- Your objective -
Transcribe only the lines from the line with "Generate a Blender" through the line with "rnd = random.Random(7)", exactly, counting both of those lines as part of the stretch.

==== Provided entries ====

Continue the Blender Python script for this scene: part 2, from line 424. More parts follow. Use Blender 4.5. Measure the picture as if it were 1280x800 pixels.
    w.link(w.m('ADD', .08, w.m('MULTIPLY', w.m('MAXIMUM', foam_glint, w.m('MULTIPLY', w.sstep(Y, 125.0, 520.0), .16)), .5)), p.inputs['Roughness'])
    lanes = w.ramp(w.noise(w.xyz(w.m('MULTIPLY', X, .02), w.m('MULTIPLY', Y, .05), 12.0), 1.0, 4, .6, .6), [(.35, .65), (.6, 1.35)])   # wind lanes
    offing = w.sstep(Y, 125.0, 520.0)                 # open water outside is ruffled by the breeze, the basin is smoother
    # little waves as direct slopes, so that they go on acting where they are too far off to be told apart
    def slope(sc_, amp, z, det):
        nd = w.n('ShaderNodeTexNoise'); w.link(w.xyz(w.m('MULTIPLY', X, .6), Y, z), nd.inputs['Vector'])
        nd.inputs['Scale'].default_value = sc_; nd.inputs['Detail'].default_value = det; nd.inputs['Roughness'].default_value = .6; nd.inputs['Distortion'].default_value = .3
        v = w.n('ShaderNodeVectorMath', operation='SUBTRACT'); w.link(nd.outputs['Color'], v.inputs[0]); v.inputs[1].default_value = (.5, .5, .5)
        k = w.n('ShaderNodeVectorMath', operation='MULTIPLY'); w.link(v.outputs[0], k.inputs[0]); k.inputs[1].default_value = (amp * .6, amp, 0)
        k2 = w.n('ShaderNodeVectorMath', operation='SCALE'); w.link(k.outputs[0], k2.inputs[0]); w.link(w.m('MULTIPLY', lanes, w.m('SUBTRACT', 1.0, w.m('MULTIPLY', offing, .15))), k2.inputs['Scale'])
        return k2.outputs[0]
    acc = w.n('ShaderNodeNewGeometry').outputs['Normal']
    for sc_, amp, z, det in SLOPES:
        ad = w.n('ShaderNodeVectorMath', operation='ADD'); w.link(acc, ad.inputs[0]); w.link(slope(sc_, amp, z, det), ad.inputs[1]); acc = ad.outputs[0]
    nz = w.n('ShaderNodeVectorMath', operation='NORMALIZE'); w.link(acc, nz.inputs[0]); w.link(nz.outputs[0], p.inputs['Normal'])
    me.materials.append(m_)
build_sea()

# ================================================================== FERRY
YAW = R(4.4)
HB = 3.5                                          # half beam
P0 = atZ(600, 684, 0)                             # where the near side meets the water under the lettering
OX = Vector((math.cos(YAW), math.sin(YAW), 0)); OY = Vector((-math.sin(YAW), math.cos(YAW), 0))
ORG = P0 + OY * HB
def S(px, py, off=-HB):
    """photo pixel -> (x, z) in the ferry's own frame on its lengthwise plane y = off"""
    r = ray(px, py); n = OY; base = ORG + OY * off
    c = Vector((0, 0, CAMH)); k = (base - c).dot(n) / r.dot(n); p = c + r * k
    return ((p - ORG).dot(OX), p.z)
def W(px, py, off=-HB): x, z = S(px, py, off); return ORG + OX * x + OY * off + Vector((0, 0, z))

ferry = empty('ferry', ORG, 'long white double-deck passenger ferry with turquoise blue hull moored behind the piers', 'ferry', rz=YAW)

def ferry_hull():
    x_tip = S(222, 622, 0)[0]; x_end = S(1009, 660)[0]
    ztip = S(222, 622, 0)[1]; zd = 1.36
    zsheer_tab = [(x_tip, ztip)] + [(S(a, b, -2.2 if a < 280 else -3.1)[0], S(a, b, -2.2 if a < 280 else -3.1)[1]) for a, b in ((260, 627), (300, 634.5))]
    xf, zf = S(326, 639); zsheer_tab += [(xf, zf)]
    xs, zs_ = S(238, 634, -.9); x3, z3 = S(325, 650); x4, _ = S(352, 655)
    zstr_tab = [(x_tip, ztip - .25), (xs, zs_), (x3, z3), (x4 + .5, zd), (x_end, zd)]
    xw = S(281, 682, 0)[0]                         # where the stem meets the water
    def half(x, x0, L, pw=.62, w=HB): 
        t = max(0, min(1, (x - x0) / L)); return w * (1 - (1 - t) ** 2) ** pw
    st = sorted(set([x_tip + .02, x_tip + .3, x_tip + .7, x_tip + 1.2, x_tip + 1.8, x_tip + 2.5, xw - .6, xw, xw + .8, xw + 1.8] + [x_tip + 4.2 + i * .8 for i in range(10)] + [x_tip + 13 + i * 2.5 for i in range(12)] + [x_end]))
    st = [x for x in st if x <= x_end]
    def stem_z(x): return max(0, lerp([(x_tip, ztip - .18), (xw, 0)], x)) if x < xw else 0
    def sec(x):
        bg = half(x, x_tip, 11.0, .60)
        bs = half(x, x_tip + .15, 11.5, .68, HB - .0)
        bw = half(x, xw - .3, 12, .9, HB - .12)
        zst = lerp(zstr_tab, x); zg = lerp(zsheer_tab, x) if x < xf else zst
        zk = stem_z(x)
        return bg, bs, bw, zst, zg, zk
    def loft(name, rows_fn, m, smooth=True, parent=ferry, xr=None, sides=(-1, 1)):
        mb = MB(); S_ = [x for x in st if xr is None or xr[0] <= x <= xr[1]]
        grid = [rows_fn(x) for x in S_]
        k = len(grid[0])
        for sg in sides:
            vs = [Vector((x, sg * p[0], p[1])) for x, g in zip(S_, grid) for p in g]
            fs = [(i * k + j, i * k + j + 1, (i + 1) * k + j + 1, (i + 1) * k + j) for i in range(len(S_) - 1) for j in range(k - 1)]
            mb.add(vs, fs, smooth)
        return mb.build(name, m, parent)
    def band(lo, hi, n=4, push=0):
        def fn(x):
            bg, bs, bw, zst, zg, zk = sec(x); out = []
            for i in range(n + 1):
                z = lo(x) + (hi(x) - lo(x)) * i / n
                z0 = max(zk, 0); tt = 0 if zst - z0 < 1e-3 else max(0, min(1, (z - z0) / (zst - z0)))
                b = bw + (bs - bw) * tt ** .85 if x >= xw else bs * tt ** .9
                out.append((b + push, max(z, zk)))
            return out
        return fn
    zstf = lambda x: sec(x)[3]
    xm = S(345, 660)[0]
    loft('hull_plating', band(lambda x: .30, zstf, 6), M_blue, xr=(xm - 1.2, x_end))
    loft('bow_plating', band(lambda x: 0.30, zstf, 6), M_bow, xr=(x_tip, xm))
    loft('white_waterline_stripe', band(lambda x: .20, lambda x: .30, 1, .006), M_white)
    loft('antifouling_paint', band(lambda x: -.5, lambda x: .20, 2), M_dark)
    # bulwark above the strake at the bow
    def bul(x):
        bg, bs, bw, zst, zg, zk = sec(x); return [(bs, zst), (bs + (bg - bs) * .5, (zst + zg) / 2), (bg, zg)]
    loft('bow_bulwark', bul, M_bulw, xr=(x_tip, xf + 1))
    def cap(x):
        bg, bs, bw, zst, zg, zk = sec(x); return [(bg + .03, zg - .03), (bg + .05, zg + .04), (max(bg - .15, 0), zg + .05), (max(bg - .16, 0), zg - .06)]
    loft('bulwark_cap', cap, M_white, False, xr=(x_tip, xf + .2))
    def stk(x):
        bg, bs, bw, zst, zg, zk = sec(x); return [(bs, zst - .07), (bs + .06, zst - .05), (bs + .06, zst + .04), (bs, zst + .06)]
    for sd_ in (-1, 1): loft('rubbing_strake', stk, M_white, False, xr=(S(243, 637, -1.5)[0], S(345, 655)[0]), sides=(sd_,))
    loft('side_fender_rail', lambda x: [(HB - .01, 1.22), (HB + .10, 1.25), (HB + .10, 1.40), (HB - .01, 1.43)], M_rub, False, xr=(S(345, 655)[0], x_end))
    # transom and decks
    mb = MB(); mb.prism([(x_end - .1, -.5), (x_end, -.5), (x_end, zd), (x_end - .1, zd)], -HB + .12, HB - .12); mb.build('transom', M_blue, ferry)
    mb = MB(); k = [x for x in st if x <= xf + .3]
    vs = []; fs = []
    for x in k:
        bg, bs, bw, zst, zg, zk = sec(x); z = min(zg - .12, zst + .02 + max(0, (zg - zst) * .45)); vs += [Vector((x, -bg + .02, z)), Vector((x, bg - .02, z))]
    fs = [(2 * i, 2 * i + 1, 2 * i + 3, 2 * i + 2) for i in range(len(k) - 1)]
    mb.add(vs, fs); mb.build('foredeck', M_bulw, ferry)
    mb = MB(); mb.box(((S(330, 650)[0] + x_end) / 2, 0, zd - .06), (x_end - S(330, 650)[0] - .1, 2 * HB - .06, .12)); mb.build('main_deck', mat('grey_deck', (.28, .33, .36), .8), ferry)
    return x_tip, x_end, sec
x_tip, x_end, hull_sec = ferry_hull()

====
==== Provided entries ====

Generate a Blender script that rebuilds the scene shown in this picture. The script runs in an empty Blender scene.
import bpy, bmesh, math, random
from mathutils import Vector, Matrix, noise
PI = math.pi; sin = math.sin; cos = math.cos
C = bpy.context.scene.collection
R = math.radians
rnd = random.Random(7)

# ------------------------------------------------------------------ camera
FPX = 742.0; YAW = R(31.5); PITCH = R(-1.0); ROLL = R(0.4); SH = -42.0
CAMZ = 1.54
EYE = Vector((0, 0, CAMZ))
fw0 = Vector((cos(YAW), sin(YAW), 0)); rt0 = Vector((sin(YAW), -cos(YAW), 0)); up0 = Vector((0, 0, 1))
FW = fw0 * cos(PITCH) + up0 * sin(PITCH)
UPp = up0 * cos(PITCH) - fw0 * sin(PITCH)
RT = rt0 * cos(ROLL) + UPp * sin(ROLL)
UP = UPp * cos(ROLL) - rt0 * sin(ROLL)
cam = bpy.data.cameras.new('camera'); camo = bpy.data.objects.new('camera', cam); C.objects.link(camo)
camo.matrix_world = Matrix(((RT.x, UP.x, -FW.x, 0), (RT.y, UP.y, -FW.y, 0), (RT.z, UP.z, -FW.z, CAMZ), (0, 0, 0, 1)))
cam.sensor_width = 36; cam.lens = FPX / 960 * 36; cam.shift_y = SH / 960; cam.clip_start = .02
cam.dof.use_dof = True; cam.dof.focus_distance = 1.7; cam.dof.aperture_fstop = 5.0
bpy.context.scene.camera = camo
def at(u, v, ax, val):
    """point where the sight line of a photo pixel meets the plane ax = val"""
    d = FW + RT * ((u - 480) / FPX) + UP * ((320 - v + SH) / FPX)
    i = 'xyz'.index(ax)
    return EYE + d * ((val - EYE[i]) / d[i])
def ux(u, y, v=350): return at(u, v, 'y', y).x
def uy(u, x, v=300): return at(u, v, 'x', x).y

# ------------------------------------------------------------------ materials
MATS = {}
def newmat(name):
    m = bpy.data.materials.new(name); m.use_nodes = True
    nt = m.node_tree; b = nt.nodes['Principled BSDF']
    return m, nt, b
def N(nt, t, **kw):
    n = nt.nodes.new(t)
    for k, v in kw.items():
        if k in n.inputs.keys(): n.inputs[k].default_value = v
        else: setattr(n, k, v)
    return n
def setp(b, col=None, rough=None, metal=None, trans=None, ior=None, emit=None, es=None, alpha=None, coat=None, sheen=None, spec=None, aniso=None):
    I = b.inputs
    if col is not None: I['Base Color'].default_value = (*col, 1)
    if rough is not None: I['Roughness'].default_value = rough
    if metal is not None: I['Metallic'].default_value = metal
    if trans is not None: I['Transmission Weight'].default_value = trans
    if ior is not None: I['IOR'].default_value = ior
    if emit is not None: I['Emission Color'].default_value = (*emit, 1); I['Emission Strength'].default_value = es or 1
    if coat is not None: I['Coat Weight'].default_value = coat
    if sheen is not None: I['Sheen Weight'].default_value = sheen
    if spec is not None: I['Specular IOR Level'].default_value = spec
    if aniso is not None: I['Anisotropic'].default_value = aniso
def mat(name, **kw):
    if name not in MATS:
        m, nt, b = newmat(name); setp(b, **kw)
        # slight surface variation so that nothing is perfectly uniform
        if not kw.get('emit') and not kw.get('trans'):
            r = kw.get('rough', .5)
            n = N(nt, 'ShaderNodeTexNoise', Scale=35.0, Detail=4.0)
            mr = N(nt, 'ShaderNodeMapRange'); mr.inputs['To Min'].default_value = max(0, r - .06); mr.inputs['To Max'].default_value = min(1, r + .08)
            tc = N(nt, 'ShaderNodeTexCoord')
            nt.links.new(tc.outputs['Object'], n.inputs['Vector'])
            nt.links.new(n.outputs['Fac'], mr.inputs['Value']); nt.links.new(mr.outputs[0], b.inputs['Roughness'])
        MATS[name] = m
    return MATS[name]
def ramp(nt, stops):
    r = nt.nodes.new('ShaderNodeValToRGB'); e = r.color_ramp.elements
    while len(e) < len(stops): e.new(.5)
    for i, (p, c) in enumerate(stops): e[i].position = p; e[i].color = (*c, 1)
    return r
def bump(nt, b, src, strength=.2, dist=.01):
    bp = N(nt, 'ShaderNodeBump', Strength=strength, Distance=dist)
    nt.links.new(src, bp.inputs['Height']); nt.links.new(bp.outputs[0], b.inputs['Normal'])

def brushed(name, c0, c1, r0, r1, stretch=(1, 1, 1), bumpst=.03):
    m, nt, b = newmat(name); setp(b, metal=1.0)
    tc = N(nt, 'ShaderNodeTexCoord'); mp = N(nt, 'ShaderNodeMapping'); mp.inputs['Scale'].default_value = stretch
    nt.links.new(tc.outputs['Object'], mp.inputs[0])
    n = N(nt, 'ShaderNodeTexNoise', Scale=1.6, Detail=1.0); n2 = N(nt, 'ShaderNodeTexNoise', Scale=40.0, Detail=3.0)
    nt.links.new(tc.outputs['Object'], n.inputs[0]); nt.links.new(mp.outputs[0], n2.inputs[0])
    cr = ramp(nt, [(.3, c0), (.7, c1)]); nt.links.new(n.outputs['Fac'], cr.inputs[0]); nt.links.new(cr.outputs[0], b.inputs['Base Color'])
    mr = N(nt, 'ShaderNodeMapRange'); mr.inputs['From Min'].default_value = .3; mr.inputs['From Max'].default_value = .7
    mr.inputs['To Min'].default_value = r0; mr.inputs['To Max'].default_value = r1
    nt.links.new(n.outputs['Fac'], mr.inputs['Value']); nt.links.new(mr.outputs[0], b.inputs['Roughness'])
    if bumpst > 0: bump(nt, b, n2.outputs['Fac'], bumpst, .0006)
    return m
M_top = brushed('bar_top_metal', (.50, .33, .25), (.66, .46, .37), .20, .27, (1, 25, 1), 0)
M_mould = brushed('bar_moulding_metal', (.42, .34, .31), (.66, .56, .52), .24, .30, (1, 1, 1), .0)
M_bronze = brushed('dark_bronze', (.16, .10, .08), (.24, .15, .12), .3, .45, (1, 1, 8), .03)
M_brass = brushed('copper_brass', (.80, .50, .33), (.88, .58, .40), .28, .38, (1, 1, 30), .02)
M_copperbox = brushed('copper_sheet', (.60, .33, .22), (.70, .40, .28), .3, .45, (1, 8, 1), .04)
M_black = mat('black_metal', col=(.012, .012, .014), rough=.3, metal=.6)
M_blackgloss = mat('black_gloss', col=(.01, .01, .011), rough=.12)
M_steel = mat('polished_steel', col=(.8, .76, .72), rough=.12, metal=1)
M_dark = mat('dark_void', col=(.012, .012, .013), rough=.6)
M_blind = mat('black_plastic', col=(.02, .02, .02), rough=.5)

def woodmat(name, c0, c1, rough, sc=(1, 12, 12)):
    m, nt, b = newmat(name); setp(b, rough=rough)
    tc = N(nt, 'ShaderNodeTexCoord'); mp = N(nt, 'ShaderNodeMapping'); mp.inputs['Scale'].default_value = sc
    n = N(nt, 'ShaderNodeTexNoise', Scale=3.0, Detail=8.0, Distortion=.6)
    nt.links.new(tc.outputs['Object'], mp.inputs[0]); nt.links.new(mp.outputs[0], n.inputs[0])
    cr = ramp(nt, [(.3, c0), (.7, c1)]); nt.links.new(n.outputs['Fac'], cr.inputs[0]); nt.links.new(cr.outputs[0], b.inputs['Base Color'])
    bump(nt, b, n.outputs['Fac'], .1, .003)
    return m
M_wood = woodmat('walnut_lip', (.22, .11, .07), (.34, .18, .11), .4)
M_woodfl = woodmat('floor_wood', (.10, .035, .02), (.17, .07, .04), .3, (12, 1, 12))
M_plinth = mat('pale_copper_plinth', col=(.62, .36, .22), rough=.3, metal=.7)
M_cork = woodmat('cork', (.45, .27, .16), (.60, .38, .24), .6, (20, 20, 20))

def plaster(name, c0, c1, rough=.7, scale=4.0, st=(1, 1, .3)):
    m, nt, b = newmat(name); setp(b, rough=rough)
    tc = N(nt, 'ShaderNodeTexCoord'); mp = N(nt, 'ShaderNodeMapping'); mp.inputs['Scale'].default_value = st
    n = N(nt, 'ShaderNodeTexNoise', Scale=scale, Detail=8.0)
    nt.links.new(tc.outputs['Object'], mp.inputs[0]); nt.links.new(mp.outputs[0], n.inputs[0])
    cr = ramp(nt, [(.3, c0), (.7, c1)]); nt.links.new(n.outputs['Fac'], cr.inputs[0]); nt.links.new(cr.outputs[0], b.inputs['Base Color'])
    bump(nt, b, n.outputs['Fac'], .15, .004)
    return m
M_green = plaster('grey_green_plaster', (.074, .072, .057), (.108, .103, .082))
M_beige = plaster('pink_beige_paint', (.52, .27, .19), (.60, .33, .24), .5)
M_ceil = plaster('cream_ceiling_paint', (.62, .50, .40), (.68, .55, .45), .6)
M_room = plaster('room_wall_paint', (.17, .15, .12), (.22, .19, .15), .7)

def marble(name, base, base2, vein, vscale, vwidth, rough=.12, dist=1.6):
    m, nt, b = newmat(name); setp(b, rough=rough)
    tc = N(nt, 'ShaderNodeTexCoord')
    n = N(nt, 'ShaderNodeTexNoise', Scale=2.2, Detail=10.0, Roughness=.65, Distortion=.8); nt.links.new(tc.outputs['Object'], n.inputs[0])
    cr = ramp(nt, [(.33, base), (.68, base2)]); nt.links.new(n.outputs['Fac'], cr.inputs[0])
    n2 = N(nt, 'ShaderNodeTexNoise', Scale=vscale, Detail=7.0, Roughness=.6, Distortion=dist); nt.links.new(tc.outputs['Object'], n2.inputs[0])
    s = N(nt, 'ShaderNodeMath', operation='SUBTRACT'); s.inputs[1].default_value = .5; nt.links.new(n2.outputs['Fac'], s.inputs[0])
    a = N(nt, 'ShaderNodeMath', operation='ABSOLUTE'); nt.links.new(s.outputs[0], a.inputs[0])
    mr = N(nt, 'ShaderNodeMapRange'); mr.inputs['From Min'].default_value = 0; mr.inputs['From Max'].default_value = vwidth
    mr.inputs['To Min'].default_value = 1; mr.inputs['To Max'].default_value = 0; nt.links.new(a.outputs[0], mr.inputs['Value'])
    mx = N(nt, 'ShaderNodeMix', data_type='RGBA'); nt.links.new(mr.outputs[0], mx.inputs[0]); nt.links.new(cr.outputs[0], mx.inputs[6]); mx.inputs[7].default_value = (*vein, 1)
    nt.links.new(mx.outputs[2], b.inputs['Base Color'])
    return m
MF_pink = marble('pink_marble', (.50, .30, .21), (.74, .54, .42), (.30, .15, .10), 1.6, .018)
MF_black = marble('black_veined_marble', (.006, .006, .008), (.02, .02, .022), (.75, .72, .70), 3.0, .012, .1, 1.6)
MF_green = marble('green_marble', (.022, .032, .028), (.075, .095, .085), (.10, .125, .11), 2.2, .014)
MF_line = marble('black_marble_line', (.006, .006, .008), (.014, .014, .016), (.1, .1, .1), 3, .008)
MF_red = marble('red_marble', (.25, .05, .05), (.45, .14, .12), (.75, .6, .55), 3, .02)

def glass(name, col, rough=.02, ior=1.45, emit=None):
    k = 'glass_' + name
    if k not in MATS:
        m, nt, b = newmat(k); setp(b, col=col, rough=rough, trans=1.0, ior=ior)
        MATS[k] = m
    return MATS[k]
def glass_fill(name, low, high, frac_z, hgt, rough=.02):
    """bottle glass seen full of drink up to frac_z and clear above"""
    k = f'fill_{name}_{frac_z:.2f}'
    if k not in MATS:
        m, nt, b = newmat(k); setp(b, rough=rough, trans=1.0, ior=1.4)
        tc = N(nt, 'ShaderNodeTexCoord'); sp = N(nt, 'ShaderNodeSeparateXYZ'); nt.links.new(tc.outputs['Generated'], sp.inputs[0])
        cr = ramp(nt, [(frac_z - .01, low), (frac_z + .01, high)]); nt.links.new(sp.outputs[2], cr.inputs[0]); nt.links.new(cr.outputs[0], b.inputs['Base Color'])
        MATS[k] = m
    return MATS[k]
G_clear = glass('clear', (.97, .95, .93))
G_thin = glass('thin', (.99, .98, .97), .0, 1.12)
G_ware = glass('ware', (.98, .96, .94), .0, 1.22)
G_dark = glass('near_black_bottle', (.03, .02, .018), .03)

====
==== Provided entries ====

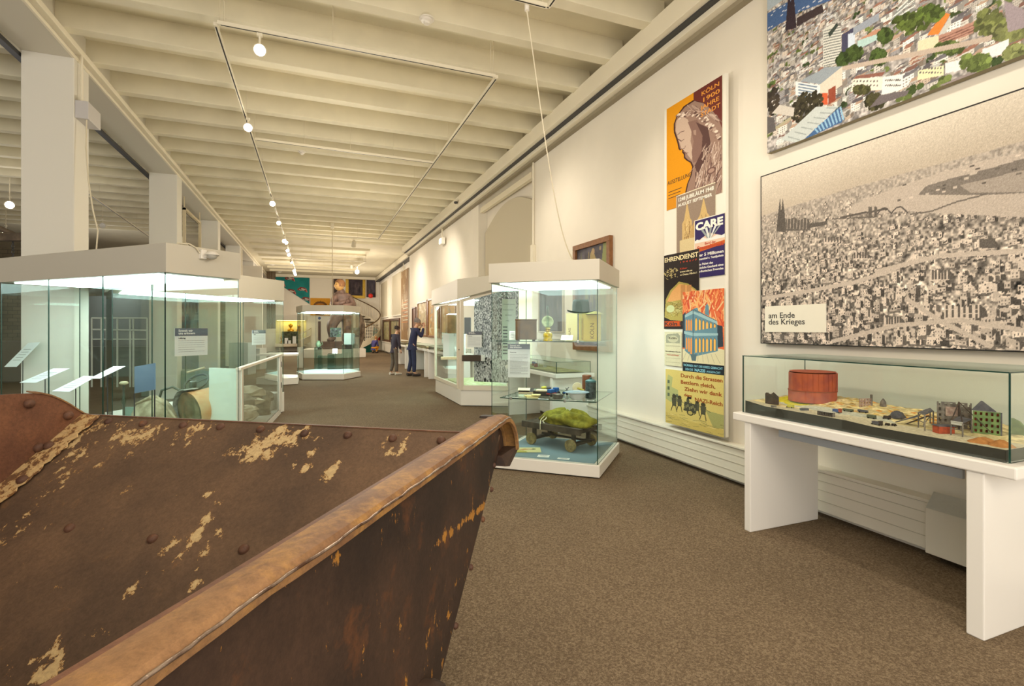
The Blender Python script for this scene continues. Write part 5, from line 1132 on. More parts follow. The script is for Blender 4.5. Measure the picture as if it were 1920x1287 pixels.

====

- Solution below -
Generate a Blender script that rebuilds the scene shown in this picture. The script runs in an empty Blender scene.
import bpy, bmesh, math, random
from mathutils import Vector, Matrix, noise
PI = math.pi; sin = math.sin; cos = math.cos
C = bpy.context.scene.collection
R = math.radians
rnd = random.Random(7)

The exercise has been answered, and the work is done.